Posted on the 12 September 2012 by Onetest @onetest_hr


Managing Conflict at Work

Just the other day I met a girlfriend for coffee who shared how rattled she was due to conflict with a fellow co-worker of hers. The next day when meeting with another friend, she also had to ‘download’ about a team mate that was ‘doing her head in’. In fact, if I had a dollar for every time a friend of mine has complained about a ‘problematic co-worker’ when we catch up, I could retire! And yet despite the workplace, situation, industry, role, gender and age of the people varying every time, most times the description is the same.

  • They don’t respect me
  • They push my buttons
  • They infuriate me
  • I just can’t seem to get through to them
Yet after further conversation, it becomes evident that it is not only what the person is doing but the way they are doing it which is driving my friends crazy. The people they describe are about as different as they come. Some are too detail focused, others not enough, some are too quick to make decisions, while others seem to drag their feet. Some are overly expressive of their emotions while others are impossible to read!  The list of contradictions goes on and on. Despite all of these people being so obviously different, there is one thing that they all have in common.

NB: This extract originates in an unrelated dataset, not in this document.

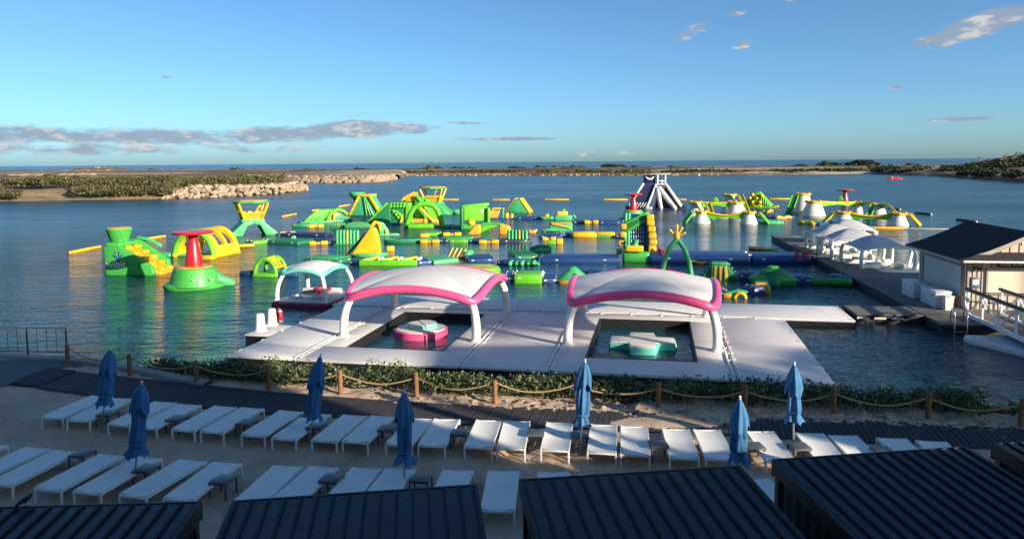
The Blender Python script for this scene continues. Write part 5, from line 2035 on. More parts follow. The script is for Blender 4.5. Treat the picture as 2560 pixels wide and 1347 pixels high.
# ---- tunnel arches
T, k = fl('arch_tunnel', 'small green double-arch tunnel with yellow bars', 'inflatable arch', 664, 691, turn=-28)
MB(k).box((0, 26, 3), (64, 70, 10), 4).build('float_base', 'lime', T)
for y in (0, 52):
    MB(k).tube(arch_pts(28, 38, 15, y, 5), 5, 10).build('arch', 'lime', T, 80)
for (x, z) in ((-15, 38), (0, 43), (15, 38), (27, 22)):
    MB(k).tube([(x, 0, z), (x, 52, z)], 3.8, 8).build('cross_bar', 'yellow', T, 80)
for y in (18, 34):
    MB(k).tube([(-15, y, 38), (0, y, 43), (15, y, 38), (27, y, 20)], 3.4, 8).build('cross_rib', 'yellow', T, 80)
for x in (-48, 50):
    MB(k).tube([(x * .7, 10, 4), (x * 1.5, 14, 4)], [9, 7], 10).build('connector_tube', 'blue', T, 80)


# ---- generic walkway pontoons: rounded slab between two photo places
def pontoon(label, a, b_, wid, mat, h_=.32, extras=(), name='floating_walkway', bev=.12, cat='floating walkway', stripes=None):
    A_, B_ = gp(*a), gp(*b_)
    d_ = B_ - A_
    mid = (A_ + B_) / 2
    T = thing(name, label, cat, mid, math.atan2(d_.y, d_.x), 'floating walkways of the park')
    L_ = d_.length
    MB().box((0, wid / 2, h_ / 2 - .06), (L_, wid, h_ + .12), bev, 3).build('pontoon', mat, T)
    if stripes:
        n_, sm_ = stripes
        sme = MB().box((0, 0, 0), (L_ / n_ * .45, wid * .9, .10), .04, 2).mesh('rib', sm_)
        for i in range(n_):
            c = bpy.data.objects.new('rib', sme); COL.objects.link(c); c.parent = T
            c.location = (-L_ / 2 + (i + .5) * L_ / n_, wid / 2, h_ + .03)
    for (q, w, hh, mt, nm) in extras:
        MB().box((-L_ / 2 + q * L_, wid * .42, h_ + hh / 2 - .05), (w, wid * .8, hh + .08), min(w, hh) * .3, 3).build(nm, mt, T)
    mb = MB()
    for q in (.2, .8):
        mb.box((-L_ / 2 + q * L_, -.005, h_ * .6), (.22, .03, .09), .01, 1)
    tag(mb.build('white_tag', 'pvc_white', T), kind='stuff')
    mb = MB()
    for x in (-L_ / 2 + .06, L_ / 2 - .06):
        for y in (wid * .25, wid * .75):
            mb.tube([(x - .12, y, h_ * .8), (x, y, h_ + .05), (x + .12, y, h_ * .8)], .03, 5)
    tag(mb.build('coupling_strap', 'pole_grey', T), kind='stuff')
    return T


def twin(px, py, label, w=30, s_=1., mat='yellow', turn=0.):
    """pair of yellow balance blocks joined by a dark web"""
    T, k = fl('balance_blocks', label, 'inflatable blocks', px, py, group='pairs of yellow balance blocks', turn=turn)
    k *= s_
    for x in (-w * .32, w * .32):
        MB(k).box((x, 4, 4.2), (w * .42, 11, 10), 3, 3).build('block', mat, T)
    MB(k).box((0, 5, 3.5), (w * .3, 7, 6), 1.5).build('web', 'gold', T)
    return T


def ribs_panel(px, py, w, h_, n_, lean, label, mat='mint', rib='mint', turn=0., dep=6, back='deepgreen'):
    T, k = fl('ribbed_wall', label, 'inflatable wall', px, py, group='ribbed green climbing walls', turn=turn)
    M = Matrix.Rotation(R_(lean), 4, 'X')
    mb = MB(k); mb.M = M; mb.box((0, dep / 2, h_ / 2 - 1), (w, dep, h_ + 4), 2.2, 3); mb.build('panel', back, T)
    for i in range(n_):
        x = -w / 2 + (i + .5) * w / n_
        mb = MB(k); mb.M = M; mb.tube([(x, -.5, 1), (x, -1.5, h_ * .5), (x, -1, h_ - 1.5), (x, dep * .5, h_ + 1)], w / n_ * .30, 8); mb.build('rib', rib if i != n_ // 2 else ('gold' if n_ > 5 else rib), T, 80)
    MB(k).box((0, dep, 0), (w + 8, dep * 3 + 10, 5), 2).build('float_base', 'deepgreen', T)
    return T


# ---- left middle group
T, k = fl('wave_slide', 'curved ribbed green slide left of the climbing castle', 'inflatable slide', 812, 556, turn=15)
for i in range(6):
    x = -38 + i * 8
    MB(k).tube([(x - 12, 4, 1), (x + 2, 6, 14), (x + 22, 8, 26), (x + 34, 10, 30)], 3.6, 8).build('rib', 'lime' if i % 2 == 0 else 'green', T, 80)
MB(k).tube([(6, 2, 2), (16, 2, 22), (34, 4, 31), (50, 6, 26), (58, 6, 18)], 5, 10).build('hand_rail', 'lime', T, 80)
for x in (14, 24):
    MB(k).tube([(x, 4, 4), (x + 1, 4, 22)], 3.5, 8).build('bar', 'yellow', T, 80)
MB(k).prism([(-52, -2), (-52, 2), (8, 26), (34, 27), (74, 6), (74, -2)], 8, 34, 2).build('slide_body', 'deepgreen', T)
MB(k).box((0, 16, 1), (120, 40, 6), 2).build('float_base', 'mint', T)
pontoon('green walkway segment left of the wave slide foot', (728, 566.5), (768, 567.5), 2.6, 'mint')
twin(790, 569.5, 'yellow block pair in front of the wave slide', 36)
ribs_panel(845, 569, 34, 11, 8, 35, 'low ribbed mint pad right of the yellow blocks before the wave slide', dep=10)
T, k = fl('whale_pad', 'dark green humped pad left of the castle', 'inflatable pad', 893, 570, turn=5)
MB(k).prism([(-32, -2), (-30, 4), (-18, 11), (4, 12.5), (24, 10), (34, 4), (34, -2)], 0, 26, 2.5, 3).build('hump', 'deepgreen', T)
MB(k).tube([(-30, 1, 5), (-18, 0, 12), (4, 0, 13.5), (24, 0, 11), (33, 1, 5)], 1.6, 6).build('edge_piping', 'mint', T, 80)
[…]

In almost all cases, their personality style is the exact opposite to the style of my friend! My friends seem to be suffering from the classic cliché of a personality clash! 

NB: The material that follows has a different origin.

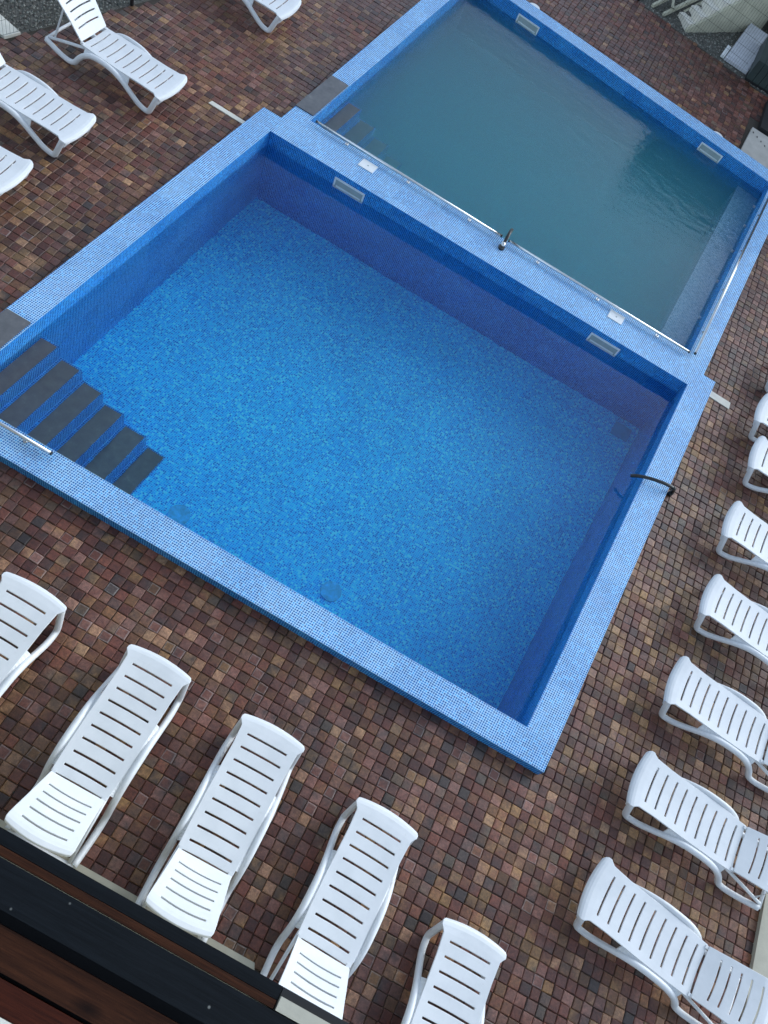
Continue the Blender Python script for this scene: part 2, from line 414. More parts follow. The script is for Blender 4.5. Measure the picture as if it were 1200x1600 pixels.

Now I know this problem is not unique to my friends and I would consider my friends a fairly diverse and mature group of people, all mature enough to handle these situations professionally and to the best of their ability. But it dawned on me just how ‘rife’ this condition is. In fact it is almost inevitable that workplaces will be riddled with conflict purely due to the melting pot of personalities organisations provide. In fact, the most successful organisations thrive on proactively building diversity into their workforce because we know that diversity amongst decision making and teams can lead to the most effective outcome.  

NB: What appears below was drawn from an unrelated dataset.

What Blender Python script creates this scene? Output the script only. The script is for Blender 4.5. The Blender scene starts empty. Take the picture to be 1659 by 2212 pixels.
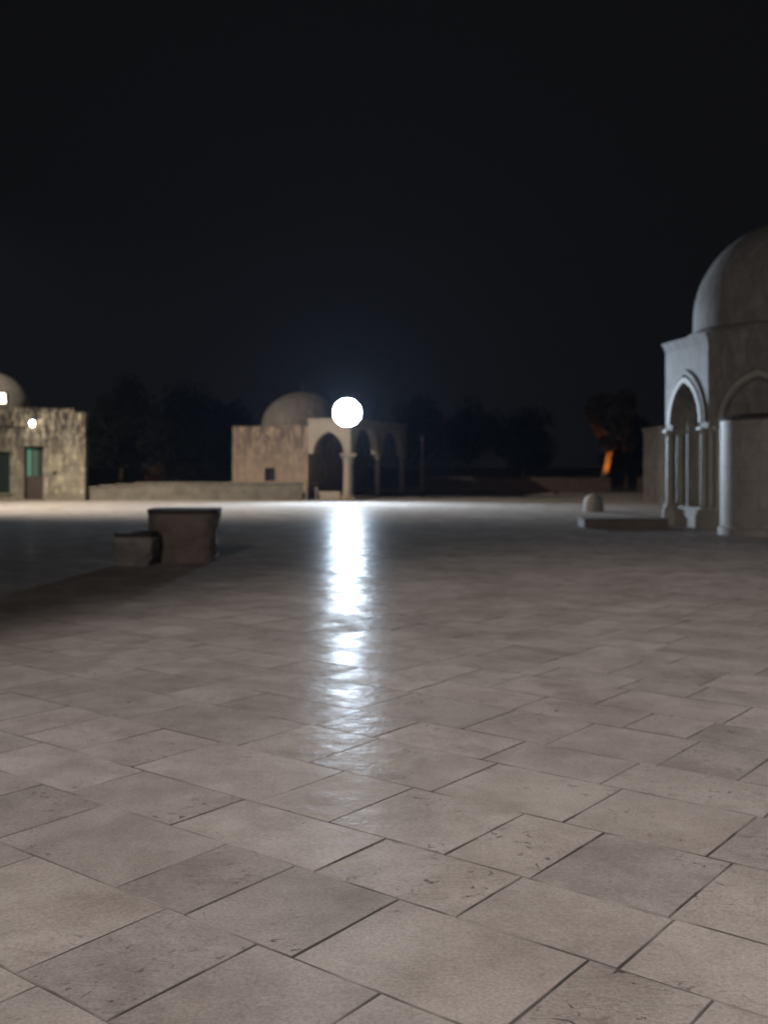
import bpy, bmesh, math, random
from mathutils import Vector, Matrix
R = math.radians
S = bpy.context.scene
COL = S.collection

# ------------------------------------------------------------------ camera
cam = bpy.data.cameras.new('camera'); camo = bpy.data.objects.new('camera', cam)
COL.objects.link(camo); S.camera = camo
camo.location = (0, 0, 1.6); camo.rotation_euler = (R(90), 0, 0)
cam.sensor_fit = 'HORIZONTAL'; cam.sensor_width = 36; cam.lens = 36 * 2250 / 1659
cam.shift_y = -101 / 1659
cam.clip_start = 0.05; cam.clip_end = 2000
cam.dof.use_dof = True; cam.dof.focus_distance = 3.3; cam.dof.aperture_fstop = 3.3
# ------------------------------------------------------------------ night sky
W = bpy.data.worlds.new('World'); S.world = W; W.use_nodes = True
bg = W.node_tree.nodes['Background']
bg.inputs['Color'].default_value = (0.94, 0.92, 1.0, 1); bg.inputs['Strength'].default_value = 0.0040
S.view_settings.view_transform = 'Standard'; S.view_settings.look = 'None'
S.view_settings.exposure = 0; S.view_settings.gamma = 1
S.cycles.use_denoising = True
S.cycles.max_bounces = 5; S.cycles.volume_bounces = 0
S.cycles.sample_clamp_indirect = 4
# lamp levels (radiance of each glowing lens, W/m2/sr)
L_MAIN = 1450.0
L_ROOF = 6.0
L_SIDE = 23000.0      # W, warm floodlight on the pole left of the view
L_WALL = 22.0
L_MAST = 9800.0     # W, near beam of the mast behind the camera
L_MAST2 = 6500.0     # W, its second, far beam, added to lift the octagonal building
HAZE = 0.00020

# ------------------------------------------------------------------ helpers
def tag(o, label=None, cat=None, group=None, kind=None):
    if label: o['label'] = label
    if cat: o['category'] = cat
    if group: o['group'] = group
    if kind: o['kind'] = kind
    return o

def thing(name, label, cat, loc, group=None):
    o = bpy.data.objects.new(name, None); COL.objects.link(o)
    o.location = loc; o.empty_display_size = 0.3
    tag(o, label, cat, group); o['wl'] = list(loc)
    return o

class MB:
    """collects geometry in world space; build() links it as ONE mesh object"""
    def __init__(s): s.v = []; s.f = []; s.M = Matrix.Identity(4)
    def add(s, vs, fs):
        n = len(s.v)
        s.v += [tuple(s.M @ Vector(p)) for p in vs]
        s.f += [tuple(i + n for i in f) for f in fs]
    def box(s, x0, x1, y0, y1, z0, z1):
        s.add([(x0,y0,z0),(x1,y0,z0),(x1,y1,z0),(x0,y1,z0),(x0,y0,z1),(x1,y0,z1),(x1,y1,z1),(x0,y1,z1)],
              [(0,3,2,1),(4,5,6,7),(0,1,5,4),(1,2,6,5),(2,3,7,6),(3,0,4,7)])
    def lathe(s, prof, c=(0,0,0), n=32, a0=0, a1=360, close=True):
        full = abs(a1 - a0 - 360) < 1e-6
        k = n if full else n + 1
        vs = []
        for r, z in prof:
            for i in range(k):
                a = R(a0 + (a1 - a0) * i / n)
                vs.append((c[0] + r*math.cos(a), c[1] + r*math.sin(a), c[2] + z))
        fs = []
        for j in range(len(prof)-1):
            for i in range(n if full else n):
                i2 = (i+1) % k
                fs.append((j*k+i, j*k+i2, (j+1)*k+i2, (j+1)*k+i))
        if close:
            fs.append(tuple(range(k))[::-1]); fs.append(tuple((len(prof)-1)*k+i for i in range(k)))
        s.add(vs, fs)
    def tube(s, p0, p1, r0, r1=None, n=10):
        r1 = r0 if r1 is None else r1
        p0 = Vector(p0); p1 = Vector(p1); d = (p1-p0).normalized()
        a = d.orthogonal().normalized(); b = d.cross(a)
        vs = []
        for p, r in ((p0,r0),(p1,r1)):
            for i in range(n):
                t = 2*math.pi*i/n; vs.append(tuple(p + a*r*math.cos(t) + b*r*math.sin(t)))
        fs = [(i,(i+1)%n,n+(i+1)%n,n+i) for i in range(n)] + [tuple(range(n))[::-1], tuple(range(n,2*n))]
        s.add(vs, fs)
    def build(s, name, mat, parent=None, smooth=False, bevel=0):
        me = bpy.data.meshes.new(name)
        org = Vector((0,0,0))
        if parent is not None:
            q = parent
            while q is not None:
                if 'wl' in q: org = Vector(q['wl'])
                q = q.parent
        me.from_pydata([tuple(Vector(p)-org) for p in s.v], [], s.f)
        bm = bmesh.new(); bm.from_mesh(me)
        bmesh.ops.remove_doubles(bm, verts=bm.verts, dist=1e-5)
        bmesh.ops.recalc_face_normals(bm, faces=bm.faces)
        if bevel:
            ed = [e for e in bm.edges if e.is_manifold and e.calc_face_angle(0) > 0.6]
            bmesh.ops.bevel(bm, geom=ed, offset=bevel, segments=2, affect='EDGES', profile=0.6)
        bm.to_mesh(me); bm.free()
        me.materials.append(mat)
        if smooth:
            me.polygons.foreach_set('use_smooth', [True]*len(me.polygons))
            me.set_sharp_from_angle(angle=R(40))
        o = bpy.data.objects.new(name, me); COL.objects.link(o)
        if parent is not None: o.parent = parent
        return o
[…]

So how can organisations actually leverage this diversity effectively rather than suffering from a debilitating case of workplace conflict?
Well again, if I reflect on the conversations held with my friends, as a psychologist I naturally bring the topic of personality into the conversation. Very often when we are able to recognise the personality difference and take the time to understand the unique personality of the other person, this quickly changes the entire nature of the issue and the tone of the conversation. Now my friend has the opportunity to ‘understand how the other person ticks’ and to see the situation from their perspective. The mere insight that a difference in personality exists and therefore motivations and communication styles are likely to differ usually defuses the emotion and frustration of the situation. This insight then provides a path to explore how the working relationship can be improved by finding common ground or ‘tuning into’ each others’ different styles.
Having effective relationships at work that allow us to understand the unique and valuable contributions we all bring to the workplace despite our differences is what differentiates successful organisations from the rest. These companies deploy a range of tools to help gain clear understanding of the unique dynamic of their workforce including personal development tools and assessments.